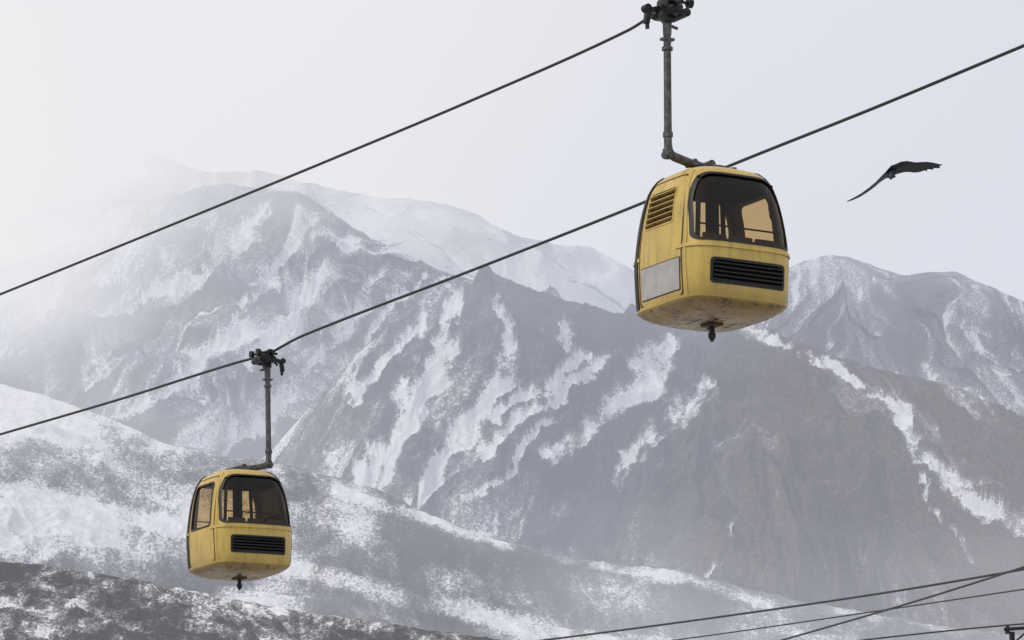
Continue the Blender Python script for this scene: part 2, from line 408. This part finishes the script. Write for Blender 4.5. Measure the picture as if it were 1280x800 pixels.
# cabin loft: z, half length a (X), half width b (Y), exponent
LV=[(0.060,.30,.28,2.8),(.068,.44,.41,3.2),(.085,.56,.53,3.7),(.125,.675,.645,4.2),(.175,.748,.718,4.6),(.205,.774,.744,4.8),(.235,.788,.754,4.8),
    (.35,.804,.767,4.8),(.50,.818,.776,4.7),(.70,.830,.785,4.6),(.84,.830,.787,4.5),(.90,.823,.781,4.4),(1.05,.810,.770,4.3),(1.2,.793,.756,4.2),(1.35,.770,.737,4.1),
    (1.5,.742,.711,4.0),(1.62,.712,.682,3.9),(1.72,.678,.650,3.8),(1.80,.640,.612,3.7),(1.86,.595,.570,3.6),(1.91,.530,.510,3.4),(1.945,.44,.43,3.1),(1.963,.30,.30,2.7),(1.968,.12,.12,2.2)]
def ring(a,b,n,z,N_=128):
    r=[]
    for k in range(N_):
        t=2*math.pi*(k+.5)/N_
        c,s=math.cos(t),math.sin(t)
        rad=(abs(c)**n+abs(s)**n)**(-1/n)
        r.append(Vector((a*c*rad,b*s*rad,z)))
    return r
def loft(bm,off,flip=False):
    rings=[]
    for z,a,b,n in LV:
        zc=1.0+(z-1.0)*(1+off/1.0)
        rings.append([bm.verts.new(v) for v in ring(a+off,b+off,n,zc)])
    k0=len(rings[0])
    for i in range(len(rings)-1):
        for k in range(k0):
            f=(rings[i][k],rings[i][(k+1)%k0],rings[i+1][(k+1)%k0],rings[i+1][k])
            bm.faces.new(f[::-1] if flip else f)
    bm.faces.new(rings[0] if flip else rings[0][::-1]); bm.faces.new(rings[-1][::-1] if flip else rings[-1])
def shell_mesh(o1,o2):
    bm=bmesh.new(); loft(bm,o1); loft(bm,o2,flip=True)
    me=bpy.data.meshes.new("tmp"); bm.to_mesh(me); bm.free(); return me
def rpoly(pts,r,seg=6):
    out=[]; n=len(pts)
    for i in range(n):
        p=Vector(pts[i]); a=(Vector(pts[i-1])-p); b=(Vector(pts[(i+1)%n])-p)
        rr=r[i] if hasattr(r,'__len__') else r
        rr=min(rr,a.length*.48,b.length*.48)
        p0=p+a.normalized()*rr; p1=p+b.normalized()*rr
        for k in range(seg+1):
            t=k/seg; out.append((1-t)**2*p0+2*t*(1-t)*p+t*t*p1)
    return out
def prism(bm,poly,axis,lo,hi):
    def mk(u,z,d): return (d,u,z) if axis=='X' else (u,d,z)
    A=[bm.verts.new(mk(p[0],p[1],lo)) for p in poly]; B=[bm.verts.new(mk(p[0],p[1],hi)) for p in poly]
    n=len(A)
    for i in range(n): bm.faces.new((A[i],A[(i+1)%n],B[(i+1)%n],B[i]))
    bm.faces.new(A[::-1]); bm.faces.new(B)
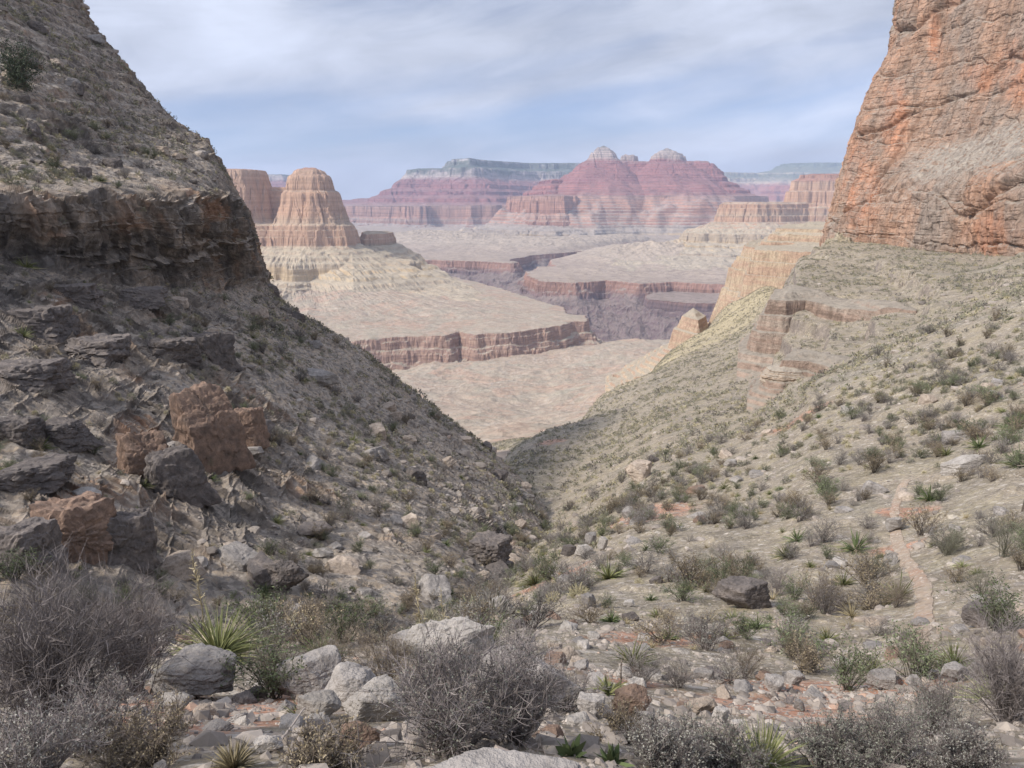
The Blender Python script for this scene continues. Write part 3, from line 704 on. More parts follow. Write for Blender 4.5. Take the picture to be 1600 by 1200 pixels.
# ------------------------------------------------------------------ mesas, buttes, platforms: height from the distance to a plan outline
def PL(px, d):                                    # plan point on the sight line through column px (near the horizon)
    return ((px - 800) / FPX / 1.02 * d, d)
def sdist(X, Y, poly):
    """signed distance to a closed outline, negative inside"""
    poly = np.asarray(poly, float)
    best = np.full(X.shape, 1e18); inside = np.zeros(X.shape, bool)
    n = len(poly)
    for i in range(n):
        a, b = poly[i], poly[(i + 1) % n]
        e = b - a
        t = np.clip(((X - a[0]) * e[0] + (Y - a[1]) * e[1]) / (e @ e + 1e-9), 0, 1)
        best = np.minimum(best, (X - a[0] - t * e[0]) ** 2 + (Y - a[1] - t * e[1]) ** 2)
        c = ((a[1] > Y) != (b[1] > Y)) & (X < (b[0] - a[0]) * (Y - a[1]) / (b[1] - a[1] + 1e-12) + a[0])
        inside ^= c
    s = np.sqrt(best)
    return np.where(inside, -s, s)
def polyline_dist(X, Y, pts):
    best = np.full(X.shape, 1e18)
    for a, b in zip(pts[:-1], pts[1:]):
        a, b = np.array(a), np.array(b); e = b - a
        t = np.clip(((X - a[0]) * e[0] + (Y - a[1]) * e[1]) / (e @ e + 1e-9), 0, 1)
        best = np.minimum(best, (X - a[0] - t * e[0]) ** 2 + (Y - a[1] - t * e[1]) ** 2)
    return np.sqrt(best)
def polar(px0, px1, n, d0, d1, m):
    a = np.linspace((px0 - 800) / FPX, (px1 - 800) / FPX, n); d = np.linspace(d0, d1, m)
    D = d[:, None] + 0 * a[None, :]
    return a[None, :] * D, D
def then(x, prof):
    """continue a slope profile with another one, its outer part only"""
    return [(x + p[0], p[1]) for p in prof if p[0] >= 0]
def mesa_height(X, Y, parts, L, amp, seed, flute=0.0, facet=0.0):
    """parts: (outline, profile [(distance outward, height)...], warp factor)"""
    w = amp * (0.9 * fbm(X / L, Y / L, 0 * X, 5, seed, 0.6) + 0.55 * fbm(X / L * 1.7, Y / L * 1.7, 0 * X + 3, 5, seed + 50, 0.55, ridged=True) - 0.1 + 0.10 * fbm(X / L * 5, Y / L * 5, 0 * X + 5, 4, seed + 60, 0.55, ridged=True))
    if flute: w = w + flute * fbm(X / (L * .14), Y / (L * .14), 0 * X, 4, seed + 90, 0.6)
    # the beds break off at slightly different heights from place to place; rubble climbs higher in the hollows
    spread = 1 + 0.35 * fbm(X / (L * .7), Y / (L * .7), 0 * X + 9, 3, seed + 70)
    fc = 0
    if facet:
        for k, sz in enumerate((1.0, .42, .2)):
            f1, f2, rid = worley(X / (facet * 5 * sz) + .3, Y / (facet * 5 * sz), 0 * X + .5, seed + 31 + k)
            fc = fc + facet * sz * ((rid - .5) * sstep(0, .15, f2 - f1) + .35 * (1 - sstep(0, .1, f2 - f1)))
    Z = np.full(X.shape, -1e9)
    for poly, prof, wf in parts:
        s = sdist(X, Y, poly)
        if facet: s = s + fc * sstep(160 * facet / 9, 60 * facet / 9, s)
        # outlines wander more the farther down the slope they lie
        s = s + w * wf * (0.35 + 0.65 * sstep(0, 250, s))
        s = np.where(s > 0, s * spread, s)
        xs = [p[0] for p in prof]; zs = [p[1] for p in prof]
        Z = np.maximum(Z, np.interp(s, xs, zs))
    return Z
def bench(Z, step, k, X, Y, seed):
    t = Z / step + 0.3 * fbm(X / (step * 30), Y / (step * 30), 0 * X, 2, seed)
    fr = t - np.floor(t)
    return Z + k * step * (sstep(0.25, 0.75, fr) - fr)
def landform(name, label, cat, X, Y, Z, mat):
    me = make_mesh(name, np.stack([X, Y, Z], -1), grid_faces(*X.shape))
    return tag(link(name, me, mat), label, cat, kind='structure')

# basin below the ravine mouth
def build_basin():
    cols = {
     350: [(900, 120), (800, 185), (790, 400), (690, 800), (625, 1200), (592, 1500), (578, 1680), (590, 2100)],
     600: [(900, 120), (760, 185), (740, 400), (672, 800), (612, 1250), (585, 1500), (574, 1660), (590, 2100)],
     700: [(900, 120), (730, 185), (715, 350), (672, 800), (610, 1250), (580, 1500), (566, 1650), (585, 2100)],
     800: [(900, 120), (705, 185), (700, 300), (672, 800), (610, 1250), (580, 1480), (556, 1720), (560, 1800), (585, 2100)],
     900: [(900, 120), (715, 185), (703, 300), (665, 800), (605, 1250), (570, 1500), (545, 1750), (542, 1800), (565, 2100)],
     1000: [(900, 120), (740, 185), (700, 400), (640, 800), (590, 1250), (555, 1550), (537, 1800), (535, 1850), (560, 2150)],
     1080: [(900, 120), (760, 185), (690, 500), (620, 800), (580, 1250), (550, 1550), (535, 1800), (534, 1850), (560, 2150)],
     1300: [(900, 120), (760, 185), (690, 500), (620, 800), (580, 1250), (550, 1550), (535, 1800), (534, 1850), (560, 2150)]}
    lnd = np.linspace(math.log(120), math.log(2100), 800)
    a = np.linspace((380 - 800) / FPX, (1240 - 800) / FPX, 560)
    q = column_field(cols, lnd, a).T
    D = np.exp(lnd)[:, None] + 0 * q
    X, Y, Z = a[None, :] * D, D, q * D
    f = sstep(220, 600, D)
    Z = Z + f * (15 * fbm(X / 190, Y / 190, 0 * X, 5, 201) + 9 * fbm(X / 120, Y / 170, 0 * X, 5, 205, .55, ridged=True) + 1.6 * fbm(X / 25, Y / 25, 0 * X, 4, 207) + 1.2 * fbm(X / 55, Y / 80, 0 * X, 4, 208, ridged=True))
    landform('canyon_floor', 'pale open canyon floor of eroded shale beyond the mouth of the ravine', 'canyon floor', X, Y, Z, MAT_PLAIN)
build_basin()

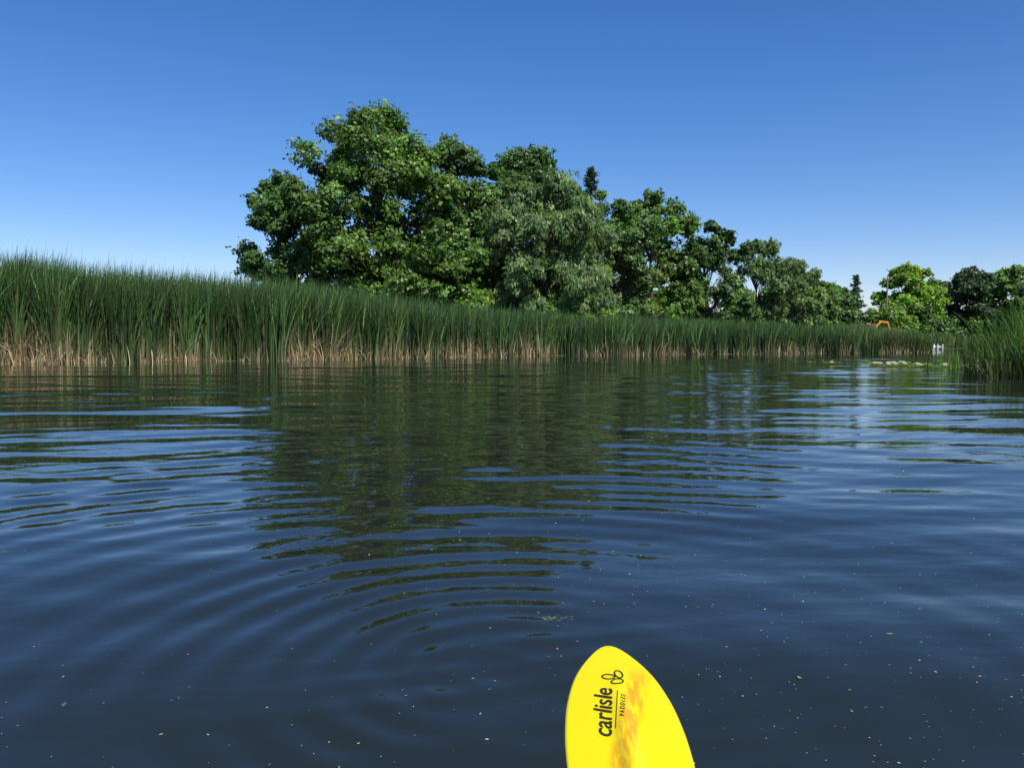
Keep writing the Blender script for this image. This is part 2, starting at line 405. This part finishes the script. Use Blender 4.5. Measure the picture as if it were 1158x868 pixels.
def bushes(name, spots, seed, leaf):
    R = np.random.default_rng(seed); parts = []
    for (x, y, h, r, col) in spots:
        for j in range(16):
            a = R.random()*6.28; q = r*R.random()**.5
            c0 = np.array([x+q*math.cos(a), y+q*math.sin(a), .5+(h-.8)*R.random()*(1-.5*(q/r)**2)])
            n = 220; d = unit(R.normal(size=(n, 3))); rc = .32*r+.15
            P = c0+d*rc*R.random((n, 1))**.4
            nr = unit(d+[0.1, -.2, .5]+R.normal(size=(n, 3))*.5)
            c = np.clip(np.outer(np.exp(R.normal(0, .3, n))*np.exp(R.normal(0, .2)), col), .003, .5)
            V, F, C = diamonds(P, nr, R.normal(size=(n, 3)), leaf*(.6+.8*R.random(n)), np.full(n, leaf*.6), c); parts.append((V, F, C, 0))
    V, F, C, M = merge(parts); return build(name, V, F, C, (LEAF,), M)
R = np.random.default_rng(50); spots = []
for i in range(34):
    t = i/33; x = -16.5+54*t; y = 59+38*t+R.normal(0, 1); spots.append((x, y+1, 3.6+2.4*R.random(), 2.2, [dk, oak, lt][R.integers(3)]))
for i in range(14): t = i/13; spots.append((-14+25*t, 66+8*t, 5.5+3*R.random(), 3, dk))
bushes('shrub_thicket', spots, 51, .16)
spots = [(-3+10*R.random(), 56+R.random()*2, 3.4+.8*R.random(), 1.6, (.18, .28, .04)) for i in range(6)]
bushes('shrub_thicket', spots, 52, .14)
spots = [(36+4.2*i, 112+2*i+R.normal(0, 2) if i < 9 else 132, 5.5+2.2*R.random(), 3.4, [dk, oak, lt][R.integers(3)]) for i in range(15)]
bushes('distant_trees', spots, 53, .28)

# ---------------------------------------------------------------- small structures on far shore
def box(cx, cy, cz, sx, sy, sz, rot=0.0, axis='y'):
    V = np.array([(i, j, k) for i in (-.5, .5) for j in (-.5, .5) for k in (-.5, .5)])*[sx, sy, sz]
    c, s = math.cos(rot), math.sin(rot)
    if axis == 'y': V = np.column_stack([V[:, 0]*c+V[:, 2]*s, V[:, 1], -V[:, 0]*s+V[:, 2]*c])
    F = np.array([(0, 1, 3, 2), (4, 6, 7, 5), (0, 4, 5, 1), (2, 3, 7, 6), (0, 2, 6, 4), (1, 5, 7, 3)])
    return V+[cx, cy, cz], F
def solid(name, boxes, mat, parent=None):
    Vs = []; Fs = []; o = 0
    for V, F in boxes: Vs.append(V); Fs.append(F+o); o += len(V)
    ob = build(name, np.vstack(Vs), np.vstack(Fs), None, (mat,), None, False, parent)
    bv = ob.modifiers.new('bevel', 'BEVEL'); bv.width = .02
    return ob
YEL = plain('machine_yellow', (.65, .30, .03), .5, 0, 8, .12); BLK = plain('rubber_black', (.03, .03, .03), .7); GLS = plain('cab_glass', (.05, .07, .09), .1)
WHT = plain('white_paint', (.75, .75, .72), .6, 0, 5, .08); WOOD = plain('weathered_wood', (.25, .2, .15), .85, 0, 8, .3)
ex = bpy.data.objects.new('excavator', None); scene.collection.objects.link(ex); ex.location = (48, 112, .75); ex.scale = (.8, .8, .8)
solid('tracks', [box(0, -.9, .4, 3.2, .5, .8), box(0, .9, .4, 3.2, .5, .8)], BLK, ex)
solid('house', [box(-.3, 0, 1.3, 2.6, 2.2, .9), box(-1.2, 0, 1.95, .8, 2, .5)], YEL, ex)
solid('cab', [box(.5, -.6, 2.3, 1.1, .95, 1.3)], GLS, ex)
solid('cab_roof', [box(.5, -.6, 3.0, 1.2, 1.05, .1)], YEL, ex)
solid('boom', [box(1.6, .3, 2.6, 2.4, .3, .34, -.75), box(2.9, .3, 3.45, 1.5, .28, .3, .15)], YEL, ex)
solid('arm', [box(3.9, .3, 2.6, 2.0, .25, .24, 1.25)], YEL, ex)
solid('bucket', [box(4.1, .3, 1.5, .8, .9, .7, .3)], BLK, ex)
dk_ = bpy.data.objects.new('boat_dock', None); scene.collection.objects.link(dk_); dk_.location = (42.6, 86, 0)
solid('deck', [box(0, 0, .30, 3.6, 1.6, .16)], WHT, dk_)
solid('posts', [box(-1.75+.5*i, -.86, .18, .12, .1, .8) for i in range(8)]+[box(-1.75+.5*i, .86, .18, .12, .1, .8) for i in range(8)], WHT, dk_)
V, F = tube([[0, 0, -.3], [0, 0, 4], [0, 0, 9.6]], [.13, .11, .09], 8)
up = bpy.data.objects.new('utility_pole', None); scene.collection.objects.link(up); up.location = (54.3, 120, .8)
build('pole', V, F, None, (WOOD,), None, True, up)
solid('crossarm', [box(0, -.12, 9.1, 1.2, .1, .12)], WOOD, up)
solid('insulators', [box(-.5+.5*i, -.12, 9.24, .08, .08, .16) for i in range(3)], WHT, up)

# ---------------------------------------------------------------- lily pads
R = np.random.default_rng(61); parts = []; PADC = leafmat('lily_pad', .1, .35, .06)
for i in range(130):
    x = 14.0+R.normal(0, 1.1); y = 29.0+R.normal(0, 2.4); r0 = .08+.08*R.random(); a0 = R.random()*6.28
    m = 16; an = a0+np.linspace(.2, 6.08, m)
    ring = np.column_stack([x+r0*np.cos(an), y+r0*np.sin(an), .02+.04*R.random()*np.ones(m)+.015*R.random(m)])
    cen = np.array([[x, y, .02]]); V = np.vstack([cen, ring]); F = np.array([(0, j, j+1, j+2) for j in range(1, m-1, 2)])
    c = np.tile([[.22, .31, .08]], (len(V), 1))*np.exp(R.normal(0, .25)); parts.append((V, F, c, 0))
for i in range(16):
    x = 13.5+R.normal(0, .7); y = 28.3+R.normal(0, 1.2)
    for ringn, (el, L) in enumerate([(.35, .12), (.8, .11), (1.15, .09)]):
        for j in range(9):
            a = j*.698+ringn*.35; d = np.array([[math.cos(a)*math.cos(el), math.sin(a)*math.cos(el), math.sin(el)]])
            Pp = np.array([[x, y, .05]])+d*L*.6
            V, F, C = diamonds(Pp, unit(np.cross(d, [[-math.sin(a), math.cos(a), 0]])), d, np.array([L*.6]), np.array([.038]), np.array([[.8, .8, .62]])); parts.append((V, F, C, 0))
V, F, C, M = merge(parts); build('water_lilies', V, F, C, (PADC,), M)

# ---------------------------------------------------------------- floating debris
R = np.random.default_rng(71); n = 5200
yy = 1.2+10.0*R.random(n)**1.35; xx = (R.random(n)-.5)*1.5*yy
kp = lown(xx, yy, 2.2, 88)+R.normal(0, .3, n) > -.15; xx, yy = xx[kp], yy[kp]; n = len(xx)
cz = wave(xx, yy, yy*.0062)+.002
Pp = np.column_stack([xx, yy, cz]); L = .0017+.0040*R.random(n)**3.5
L[:30] = .006+.006*R.random(30)
cols = np.where(R.random((n, 1)) < .6, np.array([[.42, .42, .20]]), np.array([[.26, .24, .15]]))*np.exp(R.normal(0, .3, (n, 1)))
nrm = unit(np.array([[0, 0, 1.0]])+R.normal(size=(n, 3))*.12)
V, F, C = diamonds(Pp, nrm, R.normal(size=(n, 3))*[1, 1, 0], L, L*.6, cols); parts = [(V, F, C, 0)]
n = 30; Pp = np.column_stack([.13+R.normal(0, .022, n), 2.5+R.normal(0, .012, n), np.full(n, .003)]); Pp[:, 2] += wave(Pp[:, 0], Pp[:, 1], Pp[:, 1]*.0062)
V, F, C = diamonds(Pp, unit(np.array([[0, 0, 1.0]])+R.normal(size=(n, 3))*.2), R.normal(size=(n, 3))*[1, .5, 0], .006+.006*R.random(n), np.full(n, .002), np.tile([[.18, .24, .08]], (n, 1))); parts.append((V, F, C, 0))
V, F, C, M = merge(parts); build('floating_debris', V, F, C, (PADC,), M)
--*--
◆ Problem details ◆
Extract, word for word, the line containing "Keep writing the", the line containing "bushes('distant_trees', spots, 53, .28)", and every line between them.

◆ Written reply ◆
Keep writing the Blender script for this image. This is part 2, starting at line 405. This part finishes the script. Use Blender 4.5. Measure the picture as if it were 1158x868 pixels.
def bushes(name, spots, seed, leaf):
    R = np.random.default_rng(seed); parts = []
    for (x, y, h, r, col) in spots:
        for j in range(16):
            a = R.random()*6.28; q = r*R.random()**.5
            c0 = np.array([x+q*math.cos(a), y+q*math.sin(a), .5+(h-.8)*R.random()*(1-.5*(q/r)**2)])
            n = 220; d = unit(R.normal(size=(n, 3))); rc = .32*r+.15
            P = c0+d*rc*R.random((n, 1))**.4
            nr = unit(d+[0.1, -.2, .5]+R.normal(size=(n, 3))*.5)
            c = np.clip(np.outer(np.exp(R.normal(0, .3, n))*np.exp(R.normal(0, .2)), col), .003, .5)
            V, F, C = diamonds(P, nr, R.normal(size=(n, 3)), leaf*(.6+.8*R.random(n)), np.full(n, leaf*.6), c); parts.append((V, F, C, 0))
    V, F, C, M = merge(parts); return build(name, V, F, C, (LEAF,), M)
R = np.random.default_rng(50); spots = []
for i in range(34):
    t = i/33; x = -16.5+54*t; y = 59+38*t+R.normal(0, 1); spots.append((x, y+1, 3.6+2.4*R.random(), 2.2, [dk, oak, lt][R.integers(3)]))
for i in range(14): t = i/13; spots.append((-14+25*t, 66+8*t, 5.5+3*R.random(), 3, dk))
bushes('shrub_thicket', spots, 51, .16)
spots = [(-3+10*R.random(), 56+R.random()*2, 3.4+.8*R.random(), 1.6, (.18, .28, .04)) for i in range(6)]
bushes('shrub_thicket', spots, 52, .14)
spots = [(36+4.2*i, 112+2*i+R.normal(0, 2) if i < 9 else 132, 5.5+2.2*R.random(), 3.4, [dk, oak, lt][R.integers(3)]) for i in range(15)]
bushes('distant_trees', spots, 53, .28)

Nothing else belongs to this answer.